BAD: Using loops instead of vectorized operations

# Processes one row at a time - extremely slow
total = 0
for chunk in pd.read_csv('file.csv', chunksize=10000):
    for _, row in chunk.iterrows():
        total += row['amount'] * row['tax_rate']

GOOD: Vectorized operations on chunks

# Processes entire chunks at once
total = 0
for chunk in pd.read_csv('file.csv', chunksize=10000):
    total += (chunk['amount'] * chunk['tax_rate']).sum()

BAD: Not handling memory cleanup

results = []
for file in huge_file_list:
    df = pd.read_csv(file)
    results.append(df.sum())  # Old DataFrames stay in memory

GOOD: Explicit cleanup

results = []
for file in huge_file_list:
    df = pd.read_csv(file)
    results.append(df.sum())
    del df  # Free memory immediately

BAD: Using the wrong data types

# Uses 64-bit integers for everything
df = pd.read_csv('file.csv')  # Default dtypes waste memory

GOOD: Optimize data types

# Specify efficient data types
dtypes = {'user_id': 'int32', 'category': 'category', 'amount': 'float32'}
df = pd.read_csv('file.csv', dtype=dtypes)

4.3 When to Use What (Decision Matrix)

5. Now Try It

Download a large dataset (try the NYC Taxi data from kaggle.com — look for files >1GB).

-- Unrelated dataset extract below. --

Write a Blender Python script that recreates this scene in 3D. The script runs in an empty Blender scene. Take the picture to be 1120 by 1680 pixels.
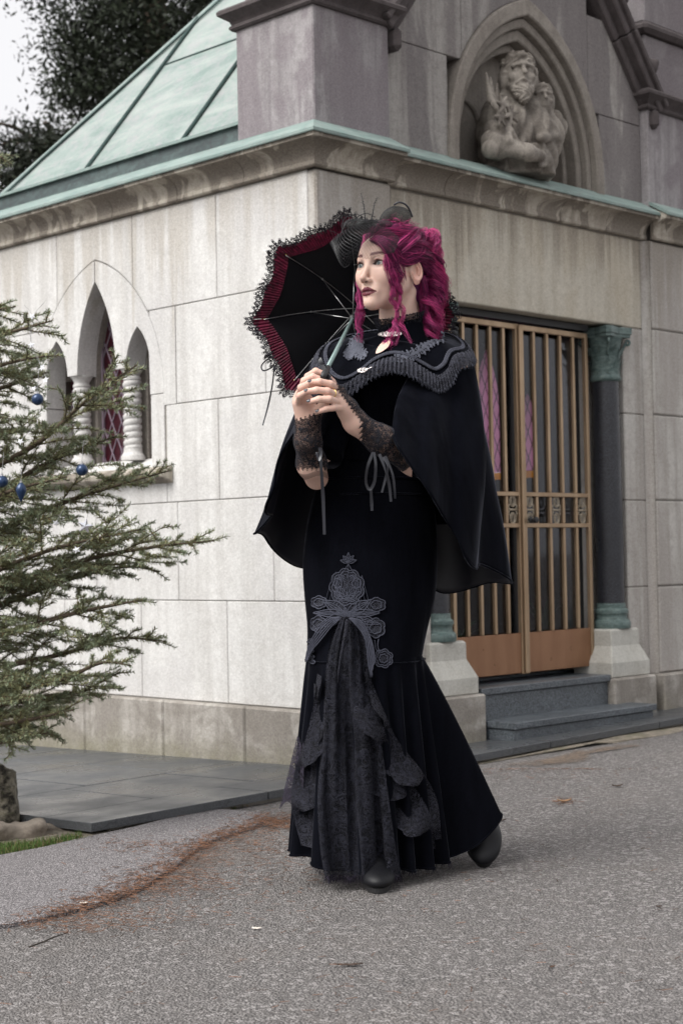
import bpy, bmesh, math, random
import numpy as np
from mathutils import Vector, Matrix
from mathutils.bvhtree import BVHTree
sc = bpy.context.scene
COL = sc.collection
RNG = np.random.default_rng(7)
random.seed(7)
rad = math.radians
# ------------------------------------------------------------------ camera
FPX, CX, CY = 2660.0, 560.0, 840.0
CAM_ROLL, CAM_PITCH, CAM_H = rad(1.08), rad(1.55), 0.86
_F = np.array([0, math.cos(CAM_PITCH), math.sin(CAM_PITCH)])
_U0 = np.array([0, -math.sin(CAM_PITCH), math.cos(CAM_PITCH)])
_R0 = np.array([1.0, 0, 0])
_R = math.cos(CAM_ROLL) * _R0 - math.sin(CAM_ROLL) * _U0
_U = math.sin(CAM_ROLL) * _R0 + math.cos(CAM_ROLL) * _U0
_O = np.array([0, 0, CAM_H])
cam_d = bpy.data.cameras.new('camera')
cam = bpy.data.objects.new('camera', cam_d); COL.objects.link(cam)
cam_d.sensor_fit = 'VERTICAL'; cam_d.sensor_height = 36.0
cam_d.lens = FPX / 1680.0 * 36.0
cam_d.clip_start = 0.05; cam_d.clip_end = 2000.0
cam.matrix_world = Matrix(((_R[0], _U[0], -_F[0], _O[0]), (_R[1], _U[1], -_F[1], _O[1]), (_R[2], _U[2], -_F[2], _O[2]), (0, 0, 0, 1)))
cam_d.dof.use_dof = True; cam_d.dof.focus_distance = 4.14; cam_d.dof.aperture_fstop = 6.3
sc.camera = cam
# ------------------------------------------------------------------ sky, sun, exposure
SUN_AZ, SUN_EL = rad(-128.0), rad(48.0)      # azimuth from +Y towards +X: light comes from the left, behind the camera
w = bpy.data.worlds.new('World'); sc.world = w; w.use_nodes = True
nt = w.node_tree; nt.nodes.clear()
n_out = nt.nodes.new('ShaderNodeOutputWorld'); n_bg = nt.nodes.new('ShaderNodeBackground')
n_sky = nt.nodes.new('ShaderNodeTexSky'); n_sky.sky_type = 'NISHITA'; n_sky.sun_disc = False
n_sky.sun_elevation = SUN_EL; n_sky.sun_rotation = SUN_AZ
n_sky.air_density = 1.0; n_sky.dust_density = 6.0; n_sky.ozone_density = 1.0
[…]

Your task is to compute the average trip distance using three different methods:

1. Pandas chunking: Read the file in 50,000-row chunks and compute a running average
2. Dask: Load the file with dd.read_csv() and compute the mean
3. File conversion: Convert the CSV to Parquet format first, then compute the average

Time each approach using %%time in a Jupyter notebook.

Success looks like: You get the same answer from all three methods, you can see the performance differences, and you understand why Parquet is faster. The Parquet conversion should make subsequent analyses much quicker.